>> start

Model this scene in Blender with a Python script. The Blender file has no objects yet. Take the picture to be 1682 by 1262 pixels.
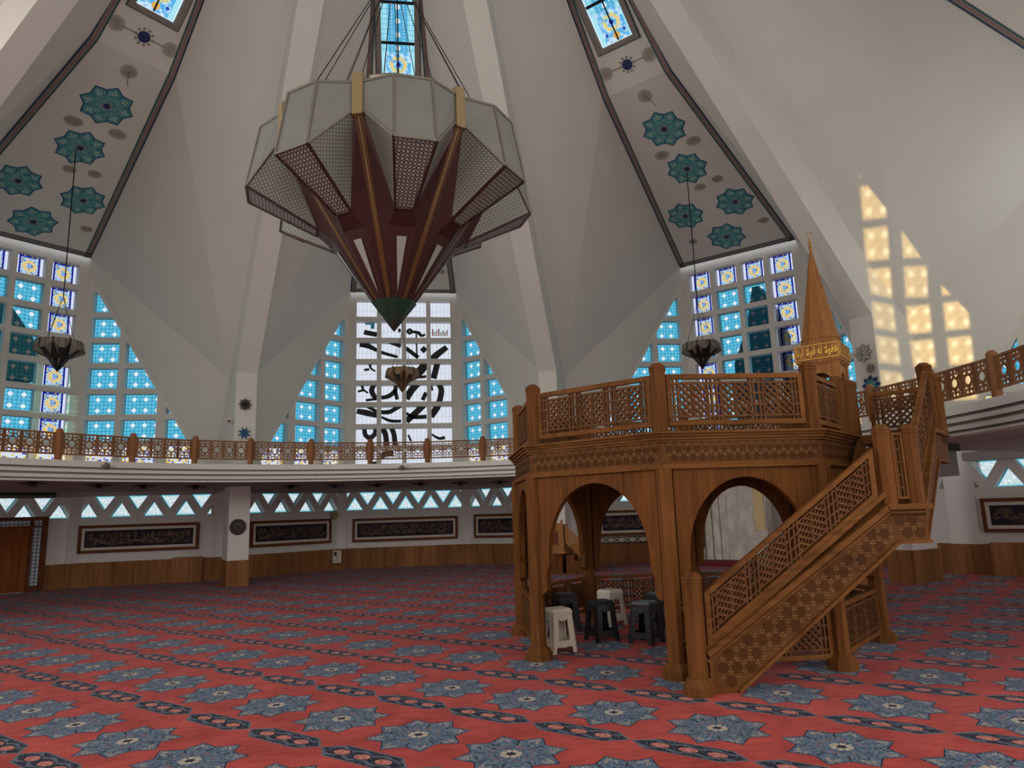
import bpy, math, random
from mathutils import Vector, Matrix
rnd = random.Random(7)
PI = math.pi
sin, cos = math.sin, math.cos
scene = bpy.context.scene
COL = scene.collection
S45 = math.sqrt(.5)

# ------------------------------------------------------------------ mesh builder
def V(*a):
    return Vector(a[0]) if len(a) == 1 else Vector(a)

def clip_half(poly, a, b, c):
    """keep the side a*x+b*y+c >= 0"""
    out = []
    n = len(poly)
    for i in range(n):
        p, q = poly[i], poly[(i+1) % n]
        dp, dq = a*p[0]+b*p[1]+c, a*q[0]+b*q[1]+c
        if dp >= 0: out.append(p)
        if (dp > 0 and dq < 0) or (dp < 0 and dq > 0):
            t = dp/(dp-dq)
            out.append((p[0]+t*(q[0]-p[0]), p[1]+t*(q[1]-p[1])))
    return out

def clip_rect(poly, x0, y0, x1, y1):
    for h in ((1, 0, -x0), (-1, 0, x1), (0, 1, -y0), (0, -1, y1)):
        if len(poly) < 3: return []
        poly = clip_half(poly, *h)
    return poly if len(poly) >= 3 else []

def area(poly):
    return abs(sum(poly[i][0]*poly[(i+1) % len(poly)][1]-poly[(i+1) % len(poly)][0]*poly[i][1] for i in range(len(poly))))/2

class Frame:
    """2D (s,t) -> 3D with normal offset d"""
    def __init__(s, O, U, W, N=None):
        s.O, s.U, s.W = V(O), V(U), V(W)
        s.N = V(N).normalized() if N is not None else s.U.cross(s.W).normalized()
    def __call__(s, a, b, d=0.0):
        return s.O+s.U*a+s.W*b+s.N*d

class MB:
    def __init__(s):
        s.v, s.f, s.m, s.uv = [], [], [], []
    def add(s, verts, faces, mat=0, uvs=None):
        o = len(s.v)
        s.v += [tuple(p) for p in verts]
        for i, f in enumerate(faces):
            s.f.append(tuple(o+j for j in f)); s.m.append(mat)
            s.uv.append([uvs[j] for j in f] if uvs else None)
        return s
    def hexa(s, p, mat=0):  # p: 4 bottom, 4 top
        return s.add(p, [(3, 2, 1, 0), (4, 5, 6, 7), (0, 1, 5, 4), (1, 2, 6, 5), (2, 3, 7, 6), (3, 0, 4, 7)], mat)
    def box(s, x0, x1, y0, y1, z0, z1, mat=0):
        return s.hexa([(x0, y0, z0), (x1, y0, z0), (x1, y1, z0), (x0, y1, z0), (x0, y0, z1), (x1, y0, z1), (x1, y1, z1), (x0, y1, z1)], mat)
    def bar(s, a, b, w, h, up=(0, 0, 1), mat=0):
        a, b, up = V(a), V(b), V(up)
        d = (b-a).normalized(); sd = d.cross(up)
        if sd.length < 1e-6: sd = d.cross(Vector((1, 0, 0)))
        sd.normalize(); u = sd.cross(d).normalized()
        sd *= w/2; u *= h/2
        return s.hexa([a-sd-u, a+sd-u, b+sd-u, b-sd-u, a-sd+u, a+sd+u, b+sd+u, b-sd+u], mat)
    def plate(s, poly, fr, d0, d1, mat=0, uvc=None):
        """polygon in the frame, between the offsets d0 and d1"""
        n = len(poly)
        if n < 3: return s
        if sum(poly[i][0]*poly[(i+1) % n][1]-poly[(i+1) % n][0]*poly[i][1] for i in range(n)) < 0: poly = poly[::-1]
        lo = [fr(p[0], p[1], d0) for p in poly]; hi = [fr(p[0], p[1], d1) for p in poly]
        faces = [tuple(range(n, 2*n)), tuple(range(n-1, -1, -1))]
        faces += [(i, (i+1) % n, n+(i+1) % n, n+i) for i in range(n)]
        uv = None
        if uvc is not None: uv = [(p[0]-uvc[0], p[1]-uvc[1]) for p in poly]*2
        return s.add(lo+hi, faces, mat, uv)
    def flat(s, poly, fr, d=0.0, mat=0, uvc=None):
        n = len(poly)
        if n < 3: return s
        uv = [(p[0]-uvc[0], p[1]-uvc[1]) for p in poly] if uvc is not None else None
        return s.add([fr(p[0], p[1], d) for p in poly], [tuple(range(n))], mat, uv)
    def stroke(s, pts, w, fr, d0, d1, mat=0):
        """flat ribbon along 2D pts with width(s) w"""
        n = len(pts)
        ws = w if isinstance(w, (list, tuple)) else [w]*n
        L, R = [], []
        for i, p in enumerate(pts):
            a = pts[max(0, i-1)]; b = pts[min(n-1, i+1)]
            dx, dy = b[0]-a[0], b[1]-a[1]; l = math.hypot(dx, dy) or 1
            nx, ny = -dy/l*ws[i]/2, dx/l*ws[i]/2
            L.append((p[0]+nx, p[1]+ny)); R.append((p[0]-nx, p[1]-ny))
        for i in range(n-1):
            s.plate([R[i], R[i+1], L[i+1], L[i]], fr, d0, d1, mat)
        return s
    def ngon(s, c, r0, r1, z0, z1, n=8, rot=0.0, mat=0, axis=None):
        """frustum with a regular base; axis: Frame giving (s,t,d) instead of world x,y,z"""
        cx, cy = c
        P = []
        for r, z in ((r0, z0), (r1, z1)):
            for i in range(n):
                a = rot+i*2*PI/n
                q = (cx+r*cos(a), cy+r*sin(a))
                P.append(axis(q[0], q[1], z) if axis else V(q[0], q[1], z))
        return s.add(P, [tuple(range(n-1, -1, -1)), tuple(range(n, 2*n))]+[(i, (i+1) % n, n+(i+1) % n, n+i) for i in range(n)], mat)
    def lathe(s, prof, n=24, c=(0, 0), a0=0.0, a1=2*PI, mat=0, closed=True, mats=None):
        full = abs(a1-a0-2*PI) < 1e-6
        m = n if full else n+1
        P = []
        for i in range(m):
            a = a0+(a1-a0)*i/n
            for r, z in prof: P.append((c[0]+r*sin(a), c[1]+r*cos(a), z))
        k = len(prof); o = len(s.v)
        s.v += P
        for i in range(n):
            j = (i+1) % m
            for q in range(k if closed else k-1):
                q2 = (q+1) % k
                s.f.append((o+i*k+q, o+i*k+q2, o+j*k+q2, o+j*k+q)); s.m.append(mats[q] if mats else mat); s.uv.append(None)
        if closed and not full:
            for i in (0, m-1):
                s.f.append(tuple(o+i*k+q for q in range(k))); s.m.append(mats[0] if mats else mat); s.uv.append(None)
        return s
    def tube(s, pts, r, n=8, mat=0):
        pts = [V(p) for p in pts]; rings = []
        for i, p in enumerate(pts):
            d = (pts[min(i+1, len(pts)-1)]-pts[max(i-1, 0)]).normalized()
            a = d.cross(Vector((0, 0, 1)))
            if a.length < 1e-4: a = d.cross(Vector((1, 0, 0)))
            a.normalize(); b = d.cross(a)
            rr = r[i] if isinstance(r, (list, tuple)) else r
            rings.append([p+a*rr*cos(2*PI*k/n)+b*rr*sin(2*PI*k/n) for k in range(n)])
        P = [q for g in rings for q in g]
        F = [tuple(range(n)), tuple(range((len(pts)-1)*n, len(pts)*n))]
        for i in range(len(pts)-1):
            F += [(i*n+k, i*n+(k+1) % n, (i+1)*n+(k+1) % n, (i+1)*n+k) for k in range(n)]
        return s.add(P, F, mat)
    def ball(s, c, r, n=16, mat=0, sz=1.0):
        prof = [(r*sin(PI*i/8), c[2]-r*sz*cos(PI*i/8)) for i in range(9)]
        prof[0] = (1e-4, prof[0][1]); prof[-1] = (1e-4, prof[-1][1])
        return s.lathe(prof, n, (c[0], c[1]), mat=mat, closed=False)
    def build(s, name, mats, parent=None, smooth=False, fix=True):
        me = bpy.data.meshes.new(name)
        me.from_pydata(s.v, [], s.f)
        if not isinstance(mats, (list, tuple)): mats = [mats]
        for m in mats: me.materials.append(m)
        me.polygons.foreach_set('material_index', s.m)
        if any(u is not None for u in s.uv):
            lay = me.uv_layers.new(name='UVMap')
            k = 0
            for u, f in zip(s.uv, s.f):
                for i in range(len(f)):
                    if u is not None: lay.data[k].uv = u[i]
                    k += 1
        if fix:
            import bmesh
            bm = bmesh.new(); bm.from_mesh(me)
            bmesh.ops.recalc_face_normals(bm, faces=bm.faces)
            bm.to_mesh(me); bm.free()
        if smooth:
            me.polygons.foreach_set('use_smooth', [True]*len(me.polygons))
        o = bpy.data.objects.new(name, me)
        COL.objects.link(o)
        if parent is not None: o.parent = parent
        return o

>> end

*Goal of the exercise:* Return only the lines running from the top of the data to the line that holds "return s.O+s.U*a+s.W*b+s.N*d". Include both of those lines, but skip the pictures.

*Task result:*
Model this scene in Blender with a Python script. The Blender file has no objects yet. Take the picture to be 1682 by 1262 pixels.
import bpy, math, random
from mathutils import Vector, Matrix
rnd = random.Random(7)
PI = math.pi
sin, cos = math.sin, math.cos
scene = bpy.context.scene
COL = scene.collection
S45 = math.sqrt(.5)

# ------------------------------------------------------------------ mesh builder
def V(*a):
    return Vector(a[0]) if len(a) == 1 else Vector(a)

def clip_half(poly, a, b, c):
    """keep the side a*x+b*y+c >= 0"""
    out = []
    n = len(poly)
    for i in range(n):
        p, q = poly[i], poly[(i+1) % n]
        dp, dq = a*p[0]+b*p[1]+c, a*q[0]+b*q[1]+c
        if dp >= 0: out.append(p)
        if (dp > 0 and dq < 0) or (dp < 0 and dq > 0):
            t = dp/(dp-dq)
            out.append((p[0]+t*(q[0]-p[0]), p[1]+t*(q[1]-p[1])))
    return out

def clip_rect(poly, x0, y0, x1, y1):
    for h in ((1, 0, -x0), (-1, 0, x1), (0, 1, -y0), (0, -1, y1)):
        if len(poly) < 3: return []
        poly = clip_half(poly, *h)
    return poly if len(poly) >= 3 else []

def area(poly):
    return abs(sum(poly[i][0]*poly[(i+1) % len(poly)][1]-poly[(i+1) % len(poly)][0]*poly[i][1] for i in range(len(poly))))/2

class Frame:
    """2D (s,t) -> 3D with normal offset d"""
    def __init__(s, O, U, W, N=None):
        s.O, s.U, s.W = V(O), V(U), V(W)
        s.N = V(N).normalized() if N is not None else s.U.cross(s.W).normalized()
    def __call__(s, a, b, d=0.0):
        return s.O+s.U*a+s.W*b+s.N*d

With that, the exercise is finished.